In fact, what the human brain fears is probability of losses and uncertainty. Our brains, and all animals’, aren’t risk averse but uncertainty averse. By definition, all brains are experts at managing risk or known probabilities.
I enjoyed reading your post. It always kills me to see questionnaires where willingness and capacity are mixed. I would say that one other weakness of questionnaires is that the science is lacking as it pertains to linking a questionnaire score to an actual portfolio allocation.
What this points out is that investment planning and financial planning can’t be separated. Without a financial plan you can’t know the required rate of return and related needs such as Betty’s withdrawal requirement. Good luck to the Robo Advisors on this score.
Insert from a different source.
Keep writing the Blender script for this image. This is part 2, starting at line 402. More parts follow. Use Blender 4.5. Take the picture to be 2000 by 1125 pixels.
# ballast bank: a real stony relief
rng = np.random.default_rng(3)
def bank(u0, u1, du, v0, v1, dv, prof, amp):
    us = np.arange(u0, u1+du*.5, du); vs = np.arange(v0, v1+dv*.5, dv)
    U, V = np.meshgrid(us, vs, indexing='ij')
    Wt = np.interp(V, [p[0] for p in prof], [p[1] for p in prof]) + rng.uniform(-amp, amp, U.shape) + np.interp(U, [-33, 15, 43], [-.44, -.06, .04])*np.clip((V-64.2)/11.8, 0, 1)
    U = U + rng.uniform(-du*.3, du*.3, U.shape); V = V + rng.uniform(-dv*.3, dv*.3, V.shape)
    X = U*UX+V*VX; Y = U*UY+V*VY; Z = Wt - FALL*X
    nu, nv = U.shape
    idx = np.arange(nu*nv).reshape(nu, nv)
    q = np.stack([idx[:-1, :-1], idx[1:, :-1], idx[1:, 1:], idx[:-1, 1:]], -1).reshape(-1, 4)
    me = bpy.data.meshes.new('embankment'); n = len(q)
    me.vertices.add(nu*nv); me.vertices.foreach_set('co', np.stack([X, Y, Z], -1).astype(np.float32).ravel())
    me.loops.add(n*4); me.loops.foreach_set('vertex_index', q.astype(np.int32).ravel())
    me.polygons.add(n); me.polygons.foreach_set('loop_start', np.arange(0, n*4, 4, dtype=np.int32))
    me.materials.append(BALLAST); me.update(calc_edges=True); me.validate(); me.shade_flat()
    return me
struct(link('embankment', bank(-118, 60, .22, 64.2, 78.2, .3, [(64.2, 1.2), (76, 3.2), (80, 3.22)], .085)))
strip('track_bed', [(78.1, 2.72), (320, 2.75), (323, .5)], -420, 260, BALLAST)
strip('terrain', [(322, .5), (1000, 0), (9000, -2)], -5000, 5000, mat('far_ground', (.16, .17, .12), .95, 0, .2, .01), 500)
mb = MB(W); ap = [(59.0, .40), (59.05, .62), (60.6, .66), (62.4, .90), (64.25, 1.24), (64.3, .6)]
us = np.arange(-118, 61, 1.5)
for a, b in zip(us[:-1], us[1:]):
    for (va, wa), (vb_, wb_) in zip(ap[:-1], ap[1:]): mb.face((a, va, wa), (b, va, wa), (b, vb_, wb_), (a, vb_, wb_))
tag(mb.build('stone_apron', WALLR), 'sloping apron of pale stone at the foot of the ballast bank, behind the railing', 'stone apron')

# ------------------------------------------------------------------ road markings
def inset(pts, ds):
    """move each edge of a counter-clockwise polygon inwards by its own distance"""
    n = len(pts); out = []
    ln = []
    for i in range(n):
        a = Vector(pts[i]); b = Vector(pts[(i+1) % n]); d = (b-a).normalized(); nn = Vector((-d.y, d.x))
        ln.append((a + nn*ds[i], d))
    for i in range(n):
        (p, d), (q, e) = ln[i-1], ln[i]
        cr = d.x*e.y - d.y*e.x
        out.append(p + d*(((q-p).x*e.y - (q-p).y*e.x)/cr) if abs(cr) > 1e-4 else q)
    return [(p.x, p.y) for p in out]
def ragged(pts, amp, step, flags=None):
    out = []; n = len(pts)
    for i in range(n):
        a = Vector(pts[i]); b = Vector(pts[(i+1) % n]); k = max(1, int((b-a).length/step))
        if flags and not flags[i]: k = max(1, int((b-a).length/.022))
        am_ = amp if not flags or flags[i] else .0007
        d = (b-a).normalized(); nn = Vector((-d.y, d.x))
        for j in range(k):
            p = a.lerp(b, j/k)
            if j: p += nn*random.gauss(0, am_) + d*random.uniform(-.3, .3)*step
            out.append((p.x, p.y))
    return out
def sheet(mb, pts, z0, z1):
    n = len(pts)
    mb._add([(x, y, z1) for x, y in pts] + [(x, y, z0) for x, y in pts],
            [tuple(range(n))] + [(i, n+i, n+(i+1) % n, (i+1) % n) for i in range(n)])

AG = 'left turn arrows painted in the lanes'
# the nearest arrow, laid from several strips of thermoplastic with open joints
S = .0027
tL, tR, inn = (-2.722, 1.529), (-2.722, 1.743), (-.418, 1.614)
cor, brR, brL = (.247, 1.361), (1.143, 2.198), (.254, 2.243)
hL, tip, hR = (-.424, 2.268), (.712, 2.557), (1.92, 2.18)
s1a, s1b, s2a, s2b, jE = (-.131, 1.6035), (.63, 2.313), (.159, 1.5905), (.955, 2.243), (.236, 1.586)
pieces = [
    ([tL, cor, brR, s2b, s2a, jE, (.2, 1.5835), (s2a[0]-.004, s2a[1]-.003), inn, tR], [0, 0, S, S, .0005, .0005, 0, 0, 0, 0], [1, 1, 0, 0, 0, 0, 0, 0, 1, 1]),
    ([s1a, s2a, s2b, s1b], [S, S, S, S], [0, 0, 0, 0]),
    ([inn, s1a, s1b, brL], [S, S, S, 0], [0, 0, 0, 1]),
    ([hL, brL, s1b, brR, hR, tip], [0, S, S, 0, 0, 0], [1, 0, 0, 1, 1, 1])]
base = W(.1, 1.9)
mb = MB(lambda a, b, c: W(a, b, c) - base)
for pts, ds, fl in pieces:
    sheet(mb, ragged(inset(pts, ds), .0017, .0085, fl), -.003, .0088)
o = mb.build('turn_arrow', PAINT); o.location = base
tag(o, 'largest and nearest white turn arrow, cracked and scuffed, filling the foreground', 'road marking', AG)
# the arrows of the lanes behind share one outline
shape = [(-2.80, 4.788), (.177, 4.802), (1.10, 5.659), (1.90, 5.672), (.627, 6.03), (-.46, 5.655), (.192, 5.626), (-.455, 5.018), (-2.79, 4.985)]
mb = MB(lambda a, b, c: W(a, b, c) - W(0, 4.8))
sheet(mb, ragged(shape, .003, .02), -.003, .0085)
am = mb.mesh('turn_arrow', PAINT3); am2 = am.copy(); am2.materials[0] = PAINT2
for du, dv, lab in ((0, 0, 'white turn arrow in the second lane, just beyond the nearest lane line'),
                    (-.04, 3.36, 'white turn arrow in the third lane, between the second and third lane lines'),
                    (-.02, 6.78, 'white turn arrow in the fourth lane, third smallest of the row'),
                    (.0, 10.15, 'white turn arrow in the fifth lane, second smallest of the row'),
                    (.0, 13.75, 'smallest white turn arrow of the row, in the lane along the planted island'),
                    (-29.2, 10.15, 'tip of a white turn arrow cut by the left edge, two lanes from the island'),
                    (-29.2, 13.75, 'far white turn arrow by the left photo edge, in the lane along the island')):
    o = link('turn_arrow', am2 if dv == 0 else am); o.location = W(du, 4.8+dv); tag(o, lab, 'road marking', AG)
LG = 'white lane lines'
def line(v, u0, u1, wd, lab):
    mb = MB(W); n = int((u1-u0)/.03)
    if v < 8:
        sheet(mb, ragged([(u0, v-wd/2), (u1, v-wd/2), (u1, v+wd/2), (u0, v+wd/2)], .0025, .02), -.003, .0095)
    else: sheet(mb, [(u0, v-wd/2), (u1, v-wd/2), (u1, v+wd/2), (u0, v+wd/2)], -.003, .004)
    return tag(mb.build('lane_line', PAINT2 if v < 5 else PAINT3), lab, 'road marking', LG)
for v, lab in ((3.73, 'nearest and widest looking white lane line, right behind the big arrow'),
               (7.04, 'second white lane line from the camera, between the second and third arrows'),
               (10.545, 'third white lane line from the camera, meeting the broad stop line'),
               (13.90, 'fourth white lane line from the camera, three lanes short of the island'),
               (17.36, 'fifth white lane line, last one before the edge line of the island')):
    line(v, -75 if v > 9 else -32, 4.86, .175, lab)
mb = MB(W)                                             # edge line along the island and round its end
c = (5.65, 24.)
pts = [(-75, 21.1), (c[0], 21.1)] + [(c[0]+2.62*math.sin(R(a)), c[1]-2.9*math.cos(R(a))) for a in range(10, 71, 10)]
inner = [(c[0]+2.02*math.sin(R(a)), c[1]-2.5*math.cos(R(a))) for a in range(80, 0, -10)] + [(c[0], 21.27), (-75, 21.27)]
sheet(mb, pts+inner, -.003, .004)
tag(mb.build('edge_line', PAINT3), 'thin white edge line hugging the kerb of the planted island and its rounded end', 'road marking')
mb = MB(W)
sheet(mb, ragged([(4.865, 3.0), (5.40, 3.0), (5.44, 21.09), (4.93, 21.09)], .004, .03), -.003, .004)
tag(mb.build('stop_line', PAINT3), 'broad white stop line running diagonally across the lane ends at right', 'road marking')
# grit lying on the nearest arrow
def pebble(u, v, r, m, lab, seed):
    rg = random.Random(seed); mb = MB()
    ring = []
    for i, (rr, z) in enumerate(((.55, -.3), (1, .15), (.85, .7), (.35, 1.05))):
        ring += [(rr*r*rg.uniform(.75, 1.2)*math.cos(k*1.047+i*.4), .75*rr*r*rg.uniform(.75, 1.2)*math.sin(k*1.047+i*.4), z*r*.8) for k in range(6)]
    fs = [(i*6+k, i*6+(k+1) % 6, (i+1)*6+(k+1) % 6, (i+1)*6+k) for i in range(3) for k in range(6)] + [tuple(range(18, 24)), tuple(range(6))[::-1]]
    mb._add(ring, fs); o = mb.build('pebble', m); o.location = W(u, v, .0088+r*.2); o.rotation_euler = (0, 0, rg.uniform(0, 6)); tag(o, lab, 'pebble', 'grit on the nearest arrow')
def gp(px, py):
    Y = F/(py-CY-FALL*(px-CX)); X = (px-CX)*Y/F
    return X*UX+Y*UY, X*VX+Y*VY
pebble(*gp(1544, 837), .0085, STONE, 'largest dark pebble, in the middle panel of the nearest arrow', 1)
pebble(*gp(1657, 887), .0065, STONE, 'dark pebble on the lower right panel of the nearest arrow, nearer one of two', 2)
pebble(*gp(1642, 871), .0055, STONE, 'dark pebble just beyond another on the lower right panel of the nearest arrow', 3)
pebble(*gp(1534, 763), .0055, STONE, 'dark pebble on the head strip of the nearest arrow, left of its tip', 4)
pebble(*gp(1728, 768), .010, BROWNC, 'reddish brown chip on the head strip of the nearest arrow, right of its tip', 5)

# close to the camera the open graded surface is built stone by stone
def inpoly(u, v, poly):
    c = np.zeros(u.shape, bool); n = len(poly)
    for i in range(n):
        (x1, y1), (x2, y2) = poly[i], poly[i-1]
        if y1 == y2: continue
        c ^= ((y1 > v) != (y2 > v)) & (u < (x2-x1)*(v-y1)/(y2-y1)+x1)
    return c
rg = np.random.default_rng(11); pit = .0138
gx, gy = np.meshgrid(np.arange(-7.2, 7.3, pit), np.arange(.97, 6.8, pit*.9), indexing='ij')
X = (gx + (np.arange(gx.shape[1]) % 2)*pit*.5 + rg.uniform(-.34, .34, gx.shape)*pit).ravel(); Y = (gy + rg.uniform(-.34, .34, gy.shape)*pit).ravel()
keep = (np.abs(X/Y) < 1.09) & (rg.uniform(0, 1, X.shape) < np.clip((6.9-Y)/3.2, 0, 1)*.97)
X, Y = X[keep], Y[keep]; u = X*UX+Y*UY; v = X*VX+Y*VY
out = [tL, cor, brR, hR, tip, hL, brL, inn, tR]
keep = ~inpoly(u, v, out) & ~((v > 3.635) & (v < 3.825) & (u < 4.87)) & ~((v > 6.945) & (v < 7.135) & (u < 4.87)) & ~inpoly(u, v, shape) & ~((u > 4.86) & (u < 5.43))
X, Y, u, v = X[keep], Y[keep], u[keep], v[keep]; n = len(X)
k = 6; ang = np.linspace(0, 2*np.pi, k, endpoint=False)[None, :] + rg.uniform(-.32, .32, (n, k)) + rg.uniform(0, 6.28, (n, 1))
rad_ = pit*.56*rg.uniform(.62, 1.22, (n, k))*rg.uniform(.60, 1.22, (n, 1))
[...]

Seems I’m late to this debate. What a good one and so refreshing to find people talking about the distinctions between all aspects of risk. We’ve been using Finametrica since 2000 (from memory) and enjoy not only the quality of the risk tolerance testing material but also the data about the 11 model portfolios (100% cash to 100% equities and everything in between). The historical performance and volatility of all 11 has been tracked over all 10 years rolling periods since January 1973 for New Zealand. The material helps clients understand risk and return issues in relation to the kind of return they’re typically accustomed to – the “bank”. And, by the way, I’m not on the payroll. At my firm, we discuss risk tolerance, risk capacity and risk(return) required in client IPSs. We make an overall risk assessment (not a numeric score) which we match to an asset allocation. If capacity is high but tolerance low with a new investor, we always start them on “trainer wheels” – low risk. That way, their first experiences have less chance of putting them off being diversified and retreating back to the bank. We ignore risk tolerance scores for trustees. They do the test so we know what we’re dealing with. Their personal views are fascinating but must be set aside when they act as trustees. Risk capacity and risk (return) required are the determinants for trusts, estates etc.